> [WRITTEN TASK]: Reproduce each line exactly, including spacing and punctuation.

───── SUPPLIED MATERIAL

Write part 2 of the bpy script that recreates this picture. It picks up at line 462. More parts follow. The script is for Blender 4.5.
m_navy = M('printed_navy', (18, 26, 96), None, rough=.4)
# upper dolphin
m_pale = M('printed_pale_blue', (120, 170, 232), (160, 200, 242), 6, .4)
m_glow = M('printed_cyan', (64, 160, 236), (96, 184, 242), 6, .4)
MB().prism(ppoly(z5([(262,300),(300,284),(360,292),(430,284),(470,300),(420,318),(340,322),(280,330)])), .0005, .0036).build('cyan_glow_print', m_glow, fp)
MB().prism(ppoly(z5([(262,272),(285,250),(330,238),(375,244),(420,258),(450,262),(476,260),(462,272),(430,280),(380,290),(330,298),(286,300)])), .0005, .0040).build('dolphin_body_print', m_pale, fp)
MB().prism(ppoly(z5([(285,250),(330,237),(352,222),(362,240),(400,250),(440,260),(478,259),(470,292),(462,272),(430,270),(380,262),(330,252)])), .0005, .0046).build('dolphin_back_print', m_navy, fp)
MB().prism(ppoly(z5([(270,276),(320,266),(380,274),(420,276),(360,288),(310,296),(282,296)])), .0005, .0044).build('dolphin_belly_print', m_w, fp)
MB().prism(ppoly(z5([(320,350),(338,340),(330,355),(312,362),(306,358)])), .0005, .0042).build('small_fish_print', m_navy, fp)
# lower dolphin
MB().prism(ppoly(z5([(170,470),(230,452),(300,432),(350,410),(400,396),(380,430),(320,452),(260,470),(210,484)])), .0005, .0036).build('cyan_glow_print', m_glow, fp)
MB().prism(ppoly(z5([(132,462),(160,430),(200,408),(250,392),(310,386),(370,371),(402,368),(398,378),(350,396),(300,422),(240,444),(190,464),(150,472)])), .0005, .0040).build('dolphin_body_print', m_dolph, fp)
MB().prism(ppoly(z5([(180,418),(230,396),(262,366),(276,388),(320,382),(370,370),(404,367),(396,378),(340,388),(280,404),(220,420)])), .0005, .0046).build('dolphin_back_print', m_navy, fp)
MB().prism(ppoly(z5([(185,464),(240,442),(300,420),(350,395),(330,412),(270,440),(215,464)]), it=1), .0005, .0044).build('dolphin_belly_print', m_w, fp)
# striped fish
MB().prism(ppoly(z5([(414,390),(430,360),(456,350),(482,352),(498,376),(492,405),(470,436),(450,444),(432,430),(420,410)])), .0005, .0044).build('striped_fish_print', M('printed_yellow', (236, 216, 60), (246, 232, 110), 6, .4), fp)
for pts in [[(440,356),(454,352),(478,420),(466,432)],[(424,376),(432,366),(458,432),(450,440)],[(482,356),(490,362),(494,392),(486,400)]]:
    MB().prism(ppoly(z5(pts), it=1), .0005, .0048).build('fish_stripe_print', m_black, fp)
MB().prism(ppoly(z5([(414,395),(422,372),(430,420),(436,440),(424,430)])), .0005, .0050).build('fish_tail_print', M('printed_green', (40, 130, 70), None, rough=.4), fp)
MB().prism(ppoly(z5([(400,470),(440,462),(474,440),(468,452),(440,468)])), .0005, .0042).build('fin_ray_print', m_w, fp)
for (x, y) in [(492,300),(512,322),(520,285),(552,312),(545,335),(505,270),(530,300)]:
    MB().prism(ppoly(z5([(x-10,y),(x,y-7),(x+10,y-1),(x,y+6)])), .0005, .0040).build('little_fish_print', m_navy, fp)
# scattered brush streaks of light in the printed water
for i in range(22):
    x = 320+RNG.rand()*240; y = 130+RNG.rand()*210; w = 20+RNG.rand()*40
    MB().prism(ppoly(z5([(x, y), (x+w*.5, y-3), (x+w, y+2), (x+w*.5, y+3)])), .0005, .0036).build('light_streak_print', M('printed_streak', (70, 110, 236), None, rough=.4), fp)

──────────

> [WRITTEN SOLUTION]:
Write part 2 of the bpy script that recreates this picture. It picks up at line 462. More parts follow. The script is for Blender 4.5.
m_navy = M('printed_navy', (18, 26, 96), None, rough=.4)
# upper dolphin
m_pale = M('printed_pale_blue', (120, 170, 232), (160, 200, 242), 6, .4)
m_glow = M('printed_cyan', (64, 160, 236), (96, 184, 242), 6, .4)
MB().prism(ppoly(z5([(262,300),(300,284),(360,292),(430,284),(470,300),(420,318),(340,322),(280,330)])), .0005, .0036).build('cyan_glow_print', m_glow, fp)
MB().prism(ppoly(z5([(262,272),(285,250),(330,238),(375,244),(420,258),(450,262),(476,260),(462,272),(430,280),(380,290),(330,298),(286,300)])), .0005, .0040).build('dolphin_body_print', m_pale, fp)
MB().prism(ppoly(z5([(285,250),(330,237),(352,222),(362,240),(400,250),(440,260),(478,259),(470,292),(462,272),(430,270),(380,262),(330,252)])), .0005, .0046).build('dolphin_back_print', m_navy, fp)
MB().prism(ppoly(z5([(270,276),(320,266),(380,274),(420,276),(360,288),(310,296),(282,296)])), .0005, .0044).build('dolphin_belly_print', m_w, fp)
MB().prism(ppoly(z5([(320,350),(338,340),(330,355),(312,362),(306,358)])), .0005, .0042).build('small_fish_print', m_navy, fp)
# lower dolphin
MB().prism(ppoly(z5([(170,470),(230,452),(300,432),(350,410),(400,396),(380,430),(320,452),(260,470),(210,484)])), .0005, .0036).build('cyan_glow_print', m_glow, fp)
MB().prism(ppoly(z5([(132,462),(160,430),(200,408),(250,392),(310,386),(370,371),(402,368),(398,378),(350,396),(300,422),(240,444),(190,464),(150,472)])), .0005, .0040).build('dolphin_body_print', m_dolph, fp)
MB().prism(ppoly(z5([(180,418),(230,396),(262,366),(276,388),(320,382),(370,370),(404,367),(396,378),(340,388),(280,404),(220,420)])), .0005, .0046).build('dolphin_back_print', m_navy, fp)
MB().prism(ppoly(z5([(185,464),(240,442),(300,420),(350,395),(330,412),(270,440),(215,464)]), it=1), .0005, .0044).build('dolphin_belly_print', m_w, fp)
# striped fish
MB().prism(ppoly(z5([(414,390),(430,360),(456,350),(482,352),(498,376),(492,405),(470,436),(450,444),(432,430),(420,410)])), .0005, .0044).build('striped_fish_print', M('printed_yellow', (236, 216, 60), (246, 232, 110), 6, .4), fp)
for pts in [[(440,356),(454,352),(478,420),(466,432)],[(424,376),(432,366),(458,432),(450,440)],[(482,356),(490,362),(494,392),(486,400)]]:
    MB().prism(ppoly(z5(pts), it=1), .0005, .0048).build('fish_stripe_print', m_black, fp)
MB().prism(ppoly(z5([(414,395),(422,372),(430,420),(436,440),(424,430)])), .0005, .0050).build('fish_tail_print', M('printed_green', (40, 130, 70), None, rough=.4), fp)
MB().prism(ppoly(z5([(400,470),(440,462),(474,440),(468,452),(440,468)])), .0005, .0042).build('fin_ray_print', m_w, fp)
for (x, y) in [(492,300),(512,322),(520,285),(552,312),(545,335),(505,270),(530,300)]:
    MB().prism(ppoly(z5([(x-10,y),(x,y-7),(x+10,y-1),(x,y+6)])), .0005, .0040).build('little_fish_print', m_navy, fp)
# scattered brush streaks of light in the printed water
for i in range(22):
    x = 320+RNG.rand()*240; y = 130+RNG.rand()*210; w = 20+RNG.rand()*40
    MB().prism(ppoly(z5([(x, y), (x+w*.5, y-3), (x+w, y+2), (x+w*.5, y+3)])), .0005, .0036).build('light_streak_print', M('printed_streak', (70, 110, 236), None, rough=.4), fp)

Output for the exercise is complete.